If anyone reading this has any ways they start paintings and in regards to underpainting please do feel free to make a comment it would be great to talk please difficulties with other painters struggling with the same issues

Saturday, 9 January 2016

Experimenting on a theme.

The start of a painting is a puzzling time. Where to start how to start. I don't really have a way of starting each painting. So I've been working on paper and painting it neutral mid grey before drawing out a pencil sketch, but Ive started this painting by painting it neutral grey then working a black watered down paint on top. While the paint was still wet I wiped the black away to put in the highlights.  After this I worked into the darks. it's only a start but wanted to share the different ways I explore staring paintings and how it effects the finished work.

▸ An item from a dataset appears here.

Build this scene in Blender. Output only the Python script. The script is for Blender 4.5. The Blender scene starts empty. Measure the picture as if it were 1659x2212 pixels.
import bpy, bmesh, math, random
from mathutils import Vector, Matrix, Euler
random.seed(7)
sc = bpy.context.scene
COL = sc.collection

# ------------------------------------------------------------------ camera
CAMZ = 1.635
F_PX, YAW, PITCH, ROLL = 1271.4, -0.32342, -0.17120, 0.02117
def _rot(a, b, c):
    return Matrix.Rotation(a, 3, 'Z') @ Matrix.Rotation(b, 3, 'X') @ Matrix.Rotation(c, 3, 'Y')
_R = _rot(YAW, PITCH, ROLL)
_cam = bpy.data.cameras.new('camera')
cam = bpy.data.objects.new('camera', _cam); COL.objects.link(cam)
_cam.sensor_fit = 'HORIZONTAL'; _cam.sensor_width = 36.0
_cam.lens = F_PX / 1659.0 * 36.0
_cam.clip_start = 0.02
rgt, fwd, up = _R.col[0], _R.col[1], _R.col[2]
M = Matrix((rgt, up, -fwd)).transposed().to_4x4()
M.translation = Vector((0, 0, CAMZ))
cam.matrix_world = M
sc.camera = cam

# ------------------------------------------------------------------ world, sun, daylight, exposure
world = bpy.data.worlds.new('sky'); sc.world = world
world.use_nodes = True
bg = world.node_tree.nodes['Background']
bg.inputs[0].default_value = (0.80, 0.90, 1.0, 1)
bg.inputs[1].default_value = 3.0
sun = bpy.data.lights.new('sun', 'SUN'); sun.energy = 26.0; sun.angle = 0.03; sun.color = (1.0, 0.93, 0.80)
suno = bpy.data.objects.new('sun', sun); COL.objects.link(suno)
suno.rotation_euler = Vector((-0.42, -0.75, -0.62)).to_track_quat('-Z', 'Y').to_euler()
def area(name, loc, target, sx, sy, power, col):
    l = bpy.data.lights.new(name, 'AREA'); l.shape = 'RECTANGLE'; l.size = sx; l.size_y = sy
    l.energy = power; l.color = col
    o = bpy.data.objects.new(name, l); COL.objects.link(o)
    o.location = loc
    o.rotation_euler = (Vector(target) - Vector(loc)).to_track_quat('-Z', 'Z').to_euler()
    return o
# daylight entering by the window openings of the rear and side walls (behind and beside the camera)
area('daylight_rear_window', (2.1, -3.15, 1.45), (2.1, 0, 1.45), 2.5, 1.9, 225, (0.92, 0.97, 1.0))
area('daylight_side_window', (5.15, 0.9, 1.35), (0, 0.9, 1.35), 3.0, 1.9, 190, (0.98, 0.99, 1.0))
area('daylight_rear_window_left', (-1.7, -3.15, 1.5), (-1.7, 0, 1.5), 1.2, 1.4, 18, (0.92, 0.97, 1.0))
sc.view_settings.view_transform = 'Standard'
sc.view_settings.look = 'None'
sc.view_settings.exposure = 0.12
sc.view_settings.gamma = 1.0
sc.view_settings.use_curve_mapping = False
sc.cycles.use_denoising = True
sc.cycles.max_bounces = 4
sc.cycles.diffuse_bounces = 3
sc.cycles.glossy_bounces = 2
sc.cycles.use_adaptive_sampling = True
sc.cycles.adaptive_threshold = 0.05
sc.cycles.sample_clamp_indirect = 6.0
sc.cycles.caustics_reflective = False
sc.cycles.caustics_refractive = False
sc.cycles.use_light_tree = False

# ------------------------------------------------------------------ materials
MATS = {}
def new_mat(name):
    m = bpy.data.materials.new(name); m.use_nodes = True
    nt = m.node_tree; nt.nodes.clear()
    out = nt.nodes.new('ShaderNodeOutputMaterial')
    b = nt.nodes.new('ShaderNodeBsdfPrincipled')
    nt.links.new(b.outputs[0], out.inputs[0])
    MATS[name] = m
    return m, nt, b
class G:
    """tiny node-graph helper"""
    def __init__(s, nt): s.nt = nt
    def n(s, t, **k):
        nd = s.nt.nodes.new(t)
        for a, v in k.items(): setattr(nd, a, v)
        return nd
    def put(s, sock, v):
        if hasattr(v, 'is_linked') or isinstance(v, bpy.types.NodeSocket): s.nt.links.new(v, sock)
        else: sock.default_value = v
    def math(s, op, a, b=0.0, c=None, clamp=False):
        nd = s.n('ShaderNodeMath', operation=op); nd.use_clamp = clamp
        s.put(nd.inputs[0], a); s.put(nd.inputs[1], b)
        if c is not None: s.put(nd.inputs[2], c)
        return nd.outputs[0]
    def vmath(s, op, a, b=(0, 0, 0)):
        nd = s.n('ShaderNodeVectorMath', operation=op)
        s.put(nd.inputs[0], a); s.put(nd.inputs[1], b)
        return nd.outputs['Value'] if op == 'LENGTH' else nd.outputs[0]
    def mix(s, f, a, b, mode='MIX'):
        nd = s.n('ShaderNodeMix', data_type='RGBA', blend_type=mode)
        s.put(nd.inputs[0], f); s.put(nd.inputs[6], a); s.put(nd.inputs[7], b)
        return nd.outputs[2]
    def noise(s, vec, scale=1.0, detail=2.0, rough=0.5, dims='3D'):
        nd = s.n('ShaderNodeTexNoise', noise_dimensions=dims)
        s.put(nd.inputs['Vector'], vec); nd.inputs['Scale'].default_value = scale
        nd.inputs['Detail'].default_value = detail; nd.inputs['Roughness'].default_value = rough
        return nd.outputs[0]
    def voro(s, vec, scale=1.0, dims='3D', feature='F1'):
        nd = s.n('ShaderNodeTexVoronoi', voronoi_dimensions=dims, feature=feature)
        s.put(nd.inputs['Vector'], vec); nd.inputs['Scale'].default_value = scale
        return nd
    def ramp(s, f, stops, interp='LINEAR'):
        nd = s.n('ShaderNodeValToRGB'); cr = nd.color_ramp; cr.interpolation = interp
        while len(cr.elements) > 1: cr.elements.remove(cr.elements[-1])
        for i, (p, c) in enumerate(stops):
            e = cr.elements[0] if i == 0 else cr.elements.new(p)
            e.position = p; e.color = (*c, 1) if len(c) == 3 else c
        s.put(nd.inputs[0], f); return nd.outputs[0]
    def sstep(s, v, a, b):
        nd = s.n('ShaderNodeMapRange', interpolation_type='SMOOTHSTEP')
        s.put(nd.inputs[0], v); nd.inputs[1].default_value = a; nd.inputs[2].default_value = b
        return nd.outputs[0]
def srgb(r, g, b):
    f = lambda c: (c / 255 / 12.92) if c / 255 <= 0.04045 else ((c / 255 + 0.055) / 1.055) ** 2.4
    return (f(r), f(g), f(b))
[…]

The Egremont, island cruising club vessel

Here is my latest painting. A black and white acrylic of a training vessel in the Kingsbridge Estuary. The boat is used to train sailors in its former life it was a ferry. The boat is rusting and is mode all year round at this birth. I love the textures of the rusting vessel and the history of it people would stay all weekend on the boat and sail during the days. It's been a long time ambition to paint this boat and only now do I have the capability and confidence to attempt it. I'm really pleased with the results I've managed to capture a difficult subject on a small scale with delicate brushwork and very fine light. I have enhanced the strong light coming from the right hand side and this gives the painting I real atmosphere of late summer sun striking the rusted form. This painting has become one of the most photographic works I have produced so far the aim was not photorealism but to capture the vessel as it is now. The boat is in a sorry state and desperately needs some TLC. This was one of the reasons I wanted to paint the boat now it may be gone soon and it's been a part of the estuary for many years. Many people have a strong connection with the boat through staying on it whilst training and that kind of connection with a place and boat was what interested me and brought me to the painting.